Namun segala upaya tersebut tidak menjadi solusi tuntas bagi para pengusaha dan masyarakat. Bahkan terkadang ada sebagian masyarakat yang dirugikan dari kebijakan yang diberlakukan. Seperti pelarangan impor barang bekas membuat para pelaku usaha thrifting menjadi kehilangan mata pencaharian yang selama ini mereka jalani. Mereka bahkan tidak mendapatkan kompensasi apapun dan dipaksa untuk mencari pekerjaan lain. Kebijakan ini juga lemah, karena tidak bisa menghentikan serbuan barang impor yang dikirim lewat e-commerce atau perseorangan yang mengadakan jastip (jasa titip) barang.

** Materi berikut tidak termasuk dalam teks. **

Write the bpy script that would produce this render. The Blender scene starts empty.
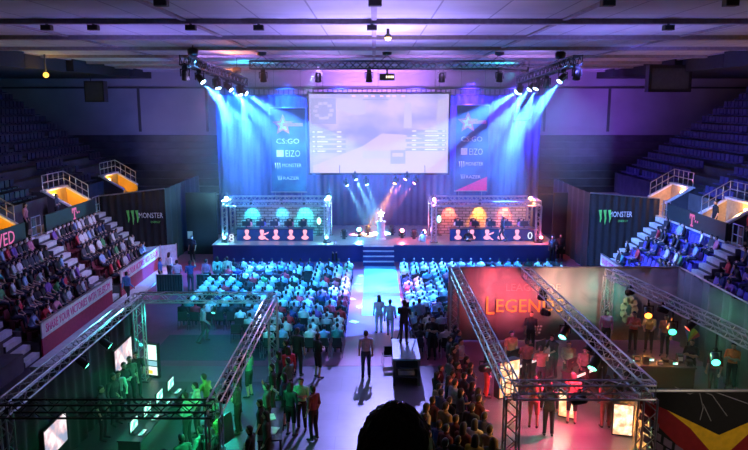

Inilah yang terjadi jika kapitalisme menjadi dasar dalam sistem ekonomi serta seluruh sistem kehidupan di dunia. Ia tidak mampu menyelesaikan masalah manusia secara keseluruhan dan selalu berpihak pada kepentingan pemilik modal saja bukan pada rakyat secara keseluruhan. Berbagai upaya yang dilakukan tidak akan mampu menjadi solusi karena hanya berasal dari pemikiran manusia yang serba terbatas.
Berbeda jika Islam yang mengatur kehidupan kita dalam setiap aspek. Pemimpin dalam Islam akan senantiasa melindungi rakyatnya dari kerusakan dan mencegah musuh menyerang kaum muslim termasuk dalam perekonomian. Karena pemimpin dalam Islam adalah pelindung sebagaimana disebutkan dalam sebuah hadis yang artinya
“Imam/Khalifah itu tak lain laksana perisai. Dia akan dijadikan perisai, dimana orang akan berperang di belakangnya, dan digunakan sebagai tameng.” (HR Bukhari dan Muslim)
Selain itu pemimpin dalam Islam akan senantiasa memberikan pemecahan masalah yang sempurna tanpa menzalimi pihak yang lain. Termasuk dalam menyelesaikan persoalan industri tekstil hari ini. Ada berbagai mekanisme yang akan dilaksanakan diantaranya sebagai berikut: Pertama, negara dalam Islam akan memperkuat terlebih dahulu industri tekstil dalam negeri agar bisa mencukupi kebutuhan rakyat. Penyediaan mesin yang canggih dan pelatihan akan diberlakukan agar SDM yang ada mampu memproduksi barang TPT yang berkualitas. Selain itu, bahan bakar untuk mesin juga bisa didapatkan dengan harga murah. Karena negara sendiri yang melakukan pengelolaannya, tidak diserahkan kepada pihak swasta. Dengan demikian akan dihasilkan produk yang berkualitas lagi terjangkau harganya. Sehingga, masyarakat tidak akan memilih barang impor murah dengan kualitas buruk atau barang impor bekas seperti sekarang.
Kedua, negara yang menerapkan Islam tidak akan menjalin kerjasama internasional yang dirasa akan membahayakan negara. Seperti halnya perdagangan bebas, negara tidak akan mengambil opsi tersebut. Karena akan menyebabkan derasnya impor barang yang tidak sesuai dengan standar yang ada. Juga bisa mematikan industri dalam negeri jika keadaannya belum kuat. Adapun bila negara telah mampu untuk melakukan ekspor barang, maka hal itu akan dilakukan jika kondisi dalam negeri sudah tercukupi. Ekspor hanya dijadikan sebagai tambahan pemasukan bagi baitul mal saja, bukan sebagai tumpuan inti.
Dengan mekanisme seperti ini, Islam akan mampu menciptakan industri tekstil yang kuat dan tidak bergantung pada pihak luar. Inilah keagungan ajaran Islam, syariatnya yang berasal dari Sang Khalik akan mampu menyelesaikan persoalan manusia. Baru dalam masalah ekonomi saja sudah demikian jelas akan menyejahterakan rakyat. Apalagi jika diterapkan dalam setiap aspek kehidupan, tentu kehidupan yang sejahtera itu bukan lagi angan-angan. Oleh karenanya sudah sewajarnya jika umat saat ini menginginkan kembali pada syariat Islam yang kafah.